**Exercise instructions:** Determine the number of lines holding the word "picture"; answer with that number only.

**Records for processing:**
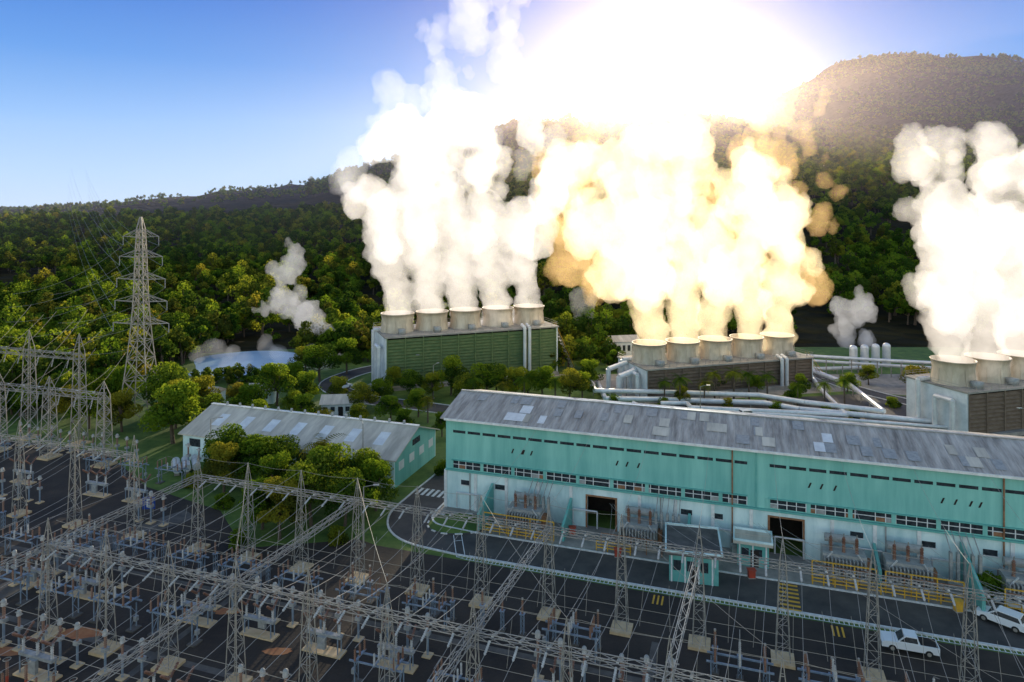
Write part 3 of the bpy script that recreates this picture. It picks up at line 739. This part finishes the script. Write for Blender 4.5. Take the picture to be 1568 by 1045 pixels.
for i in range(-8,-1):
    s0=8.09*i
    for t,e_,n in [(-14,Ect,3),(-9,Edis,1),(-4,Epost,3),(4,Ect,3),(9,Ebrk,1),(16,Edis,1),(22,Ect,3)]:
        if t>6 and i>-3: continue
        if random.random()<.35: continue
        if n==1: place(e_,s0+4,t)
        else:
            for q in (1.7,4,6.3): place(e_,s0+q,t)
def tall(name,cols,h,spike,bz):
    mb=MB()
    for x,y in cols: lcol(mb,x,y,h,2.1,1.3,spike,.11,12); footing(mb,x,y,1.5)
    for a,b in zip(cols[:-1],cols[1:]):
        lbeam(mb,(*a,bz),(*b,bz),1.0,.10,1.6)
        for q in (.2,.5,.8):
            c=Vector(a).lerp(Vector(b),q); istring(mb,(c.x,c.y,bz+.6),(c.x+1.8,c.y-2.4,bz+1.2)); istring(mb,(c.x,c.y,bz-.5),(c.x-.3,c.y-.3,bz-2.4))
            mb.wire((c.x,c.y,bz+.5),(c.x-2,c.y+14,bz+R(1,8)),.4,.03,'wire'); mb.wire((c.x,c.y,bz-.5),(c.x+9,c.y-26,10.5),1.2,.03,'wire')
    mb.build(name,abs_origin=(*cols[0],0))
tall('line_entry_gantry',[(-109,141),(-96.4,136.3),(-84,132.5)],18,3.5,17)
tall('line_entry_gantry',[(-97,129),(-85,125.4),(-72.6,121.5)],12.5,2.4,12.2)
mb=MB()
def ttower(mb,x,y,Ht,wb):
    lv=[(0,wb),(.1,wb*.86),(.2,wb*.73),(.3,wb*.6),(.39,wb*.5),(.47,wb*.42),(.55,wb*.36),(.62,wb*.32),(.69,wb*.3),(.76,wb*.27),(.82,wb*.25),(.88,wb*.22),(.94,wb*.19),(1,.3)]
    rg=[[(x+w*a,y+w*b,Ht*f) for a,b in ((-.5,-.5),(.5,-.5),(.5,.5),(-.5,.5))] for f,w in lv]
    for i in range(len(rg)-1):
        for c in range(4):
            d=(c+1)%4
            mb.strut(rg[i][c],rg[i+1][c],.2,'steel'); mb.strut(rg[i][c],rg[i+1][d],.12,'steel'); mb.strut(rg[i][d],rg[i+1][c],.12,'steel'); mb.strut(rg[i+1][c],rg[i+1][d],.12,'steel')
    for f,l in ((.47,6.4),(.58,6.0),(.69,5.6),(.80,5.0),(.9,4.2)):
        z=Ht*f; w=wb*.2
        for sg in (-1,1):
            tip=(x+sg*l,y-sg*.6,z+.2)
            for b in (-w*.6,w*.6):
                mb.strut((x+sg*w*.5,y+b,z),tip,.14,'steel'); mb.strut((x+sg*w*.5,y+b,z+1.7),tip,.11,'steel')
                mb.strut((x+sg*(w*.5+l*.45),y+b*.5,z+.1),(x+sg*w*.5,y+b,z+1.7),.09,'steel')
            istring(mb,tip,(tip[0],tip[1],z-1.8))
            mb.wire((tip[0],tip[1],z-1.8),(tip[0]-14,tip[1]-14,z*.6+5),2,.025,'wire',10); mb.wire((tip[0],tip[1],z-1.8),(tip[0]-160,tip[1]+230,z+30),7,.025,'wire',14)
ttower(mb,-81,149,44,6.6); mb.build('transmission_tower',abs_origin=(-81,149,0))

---

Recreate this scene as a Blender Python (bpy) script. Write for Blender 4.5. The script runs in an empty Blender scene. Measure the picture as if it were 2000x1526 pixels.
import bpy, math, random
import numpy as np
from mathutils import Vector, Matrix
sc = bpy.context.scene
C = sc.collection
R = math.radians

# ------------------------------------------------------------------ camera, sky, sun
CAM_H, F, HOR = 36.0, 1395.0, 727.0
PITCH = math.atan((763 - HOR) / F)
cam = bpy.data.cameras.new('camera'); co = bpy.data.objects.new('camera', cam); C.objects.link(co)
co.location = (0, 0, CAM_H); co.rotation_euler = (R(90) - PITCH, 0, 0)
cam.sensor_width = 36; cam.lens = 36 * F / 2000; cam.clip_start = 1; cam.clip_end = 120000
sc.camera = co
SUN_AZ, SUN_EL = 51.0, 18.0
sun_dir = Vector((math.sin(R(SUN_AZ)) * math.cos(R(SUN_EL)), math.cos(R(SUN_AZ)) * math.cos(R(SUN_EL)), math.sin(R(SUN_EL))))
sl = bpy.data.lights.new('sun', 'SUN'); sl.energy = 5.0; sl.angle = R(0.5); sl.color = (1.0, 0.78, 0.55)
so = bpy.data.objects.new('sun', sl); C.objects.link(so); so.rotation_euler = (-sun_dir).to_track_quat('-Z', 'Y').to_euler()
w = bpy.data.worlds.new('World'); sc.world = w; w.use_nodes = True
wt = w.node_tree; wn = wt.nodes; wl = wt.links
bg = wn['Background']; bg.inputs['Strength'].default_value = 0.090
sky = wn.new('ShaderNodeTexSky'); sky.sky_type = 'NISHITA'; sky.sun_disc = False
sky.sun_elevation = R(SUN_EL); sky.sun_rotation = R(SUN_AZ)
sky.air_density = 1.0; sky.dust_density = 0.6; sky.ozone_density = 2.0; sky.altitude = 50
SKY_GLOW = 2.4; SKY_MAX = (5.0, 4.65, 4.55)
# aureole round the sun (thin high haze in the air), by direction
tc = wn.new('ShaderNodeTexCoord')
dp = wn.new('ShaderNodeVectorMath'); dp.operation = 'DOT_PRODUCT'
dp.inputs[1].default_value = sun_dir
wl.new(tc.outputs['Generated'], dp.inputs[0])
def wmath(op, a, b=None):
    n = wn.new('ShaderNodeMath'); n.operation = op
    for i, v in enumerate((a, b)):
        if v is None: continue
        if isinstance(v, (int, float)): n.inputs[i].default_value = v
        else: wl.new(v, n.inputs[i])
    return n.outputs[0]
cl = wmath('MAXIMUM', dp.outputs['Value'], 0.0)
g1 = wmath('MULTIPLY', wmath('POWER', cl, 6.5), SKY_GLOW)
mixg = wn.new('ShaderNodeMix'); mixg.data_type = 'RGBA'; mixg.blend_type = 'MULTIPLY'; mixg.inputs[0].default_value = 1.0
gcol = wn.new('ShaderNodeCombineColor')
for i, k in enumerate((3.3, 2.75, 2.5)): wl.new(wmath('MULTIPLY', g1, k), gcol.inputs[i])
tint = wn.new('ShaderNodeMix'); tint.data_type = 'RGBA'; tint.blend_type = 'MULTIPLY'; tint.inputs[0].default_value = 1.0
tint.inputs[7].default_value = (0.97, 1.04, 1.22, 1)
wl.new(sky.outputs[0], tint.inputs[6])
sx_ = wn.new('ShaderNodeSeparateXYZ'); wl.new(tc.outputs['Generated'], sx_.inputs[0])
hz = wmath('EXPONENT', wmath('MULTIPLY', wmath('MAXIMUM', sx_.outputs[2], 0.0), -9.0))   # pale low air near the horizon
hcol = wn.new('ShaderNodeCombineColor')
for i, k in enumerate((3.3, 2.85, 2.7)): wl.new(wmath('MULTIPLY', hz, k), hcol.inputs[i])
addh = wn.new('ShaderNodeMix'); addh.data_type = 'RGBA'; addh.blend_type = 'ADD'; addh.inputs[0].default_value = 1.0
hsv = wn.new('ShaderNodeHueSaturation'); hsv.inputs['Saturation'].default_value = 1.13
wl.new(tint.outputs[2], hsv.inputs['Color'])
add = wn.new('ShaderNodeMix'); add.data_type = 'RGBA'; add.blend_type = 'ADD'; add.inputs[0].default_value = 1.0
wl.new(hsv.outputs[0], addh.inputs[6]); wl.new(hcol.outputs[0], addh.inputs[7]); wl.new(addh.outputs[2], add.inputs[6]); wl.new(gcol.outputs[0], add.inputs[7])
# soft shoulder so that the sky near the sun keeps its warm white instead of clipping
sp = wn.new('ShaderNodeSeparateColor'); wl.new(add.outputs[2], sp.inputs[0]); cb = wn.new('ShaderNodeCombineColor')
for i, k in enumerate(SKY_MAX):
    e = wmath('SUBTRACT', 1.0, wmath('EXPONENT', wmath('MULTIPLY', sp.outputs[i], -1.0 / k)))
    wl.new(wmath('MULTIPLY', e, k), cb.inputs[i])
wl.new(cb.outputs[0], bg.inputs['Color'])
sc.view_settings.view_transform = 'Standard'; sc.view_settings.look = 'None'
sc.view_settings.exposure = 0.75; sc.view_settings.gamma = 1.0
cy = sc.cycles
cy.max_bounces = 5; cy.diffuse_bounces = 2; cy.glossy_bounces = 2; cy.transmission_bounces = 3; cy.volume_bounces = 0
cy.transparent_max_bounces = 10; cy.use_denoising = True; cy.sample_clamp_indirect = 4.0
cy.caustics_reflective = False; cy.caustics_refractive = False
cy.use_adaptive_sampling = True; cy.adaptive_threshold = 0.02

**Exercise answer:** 2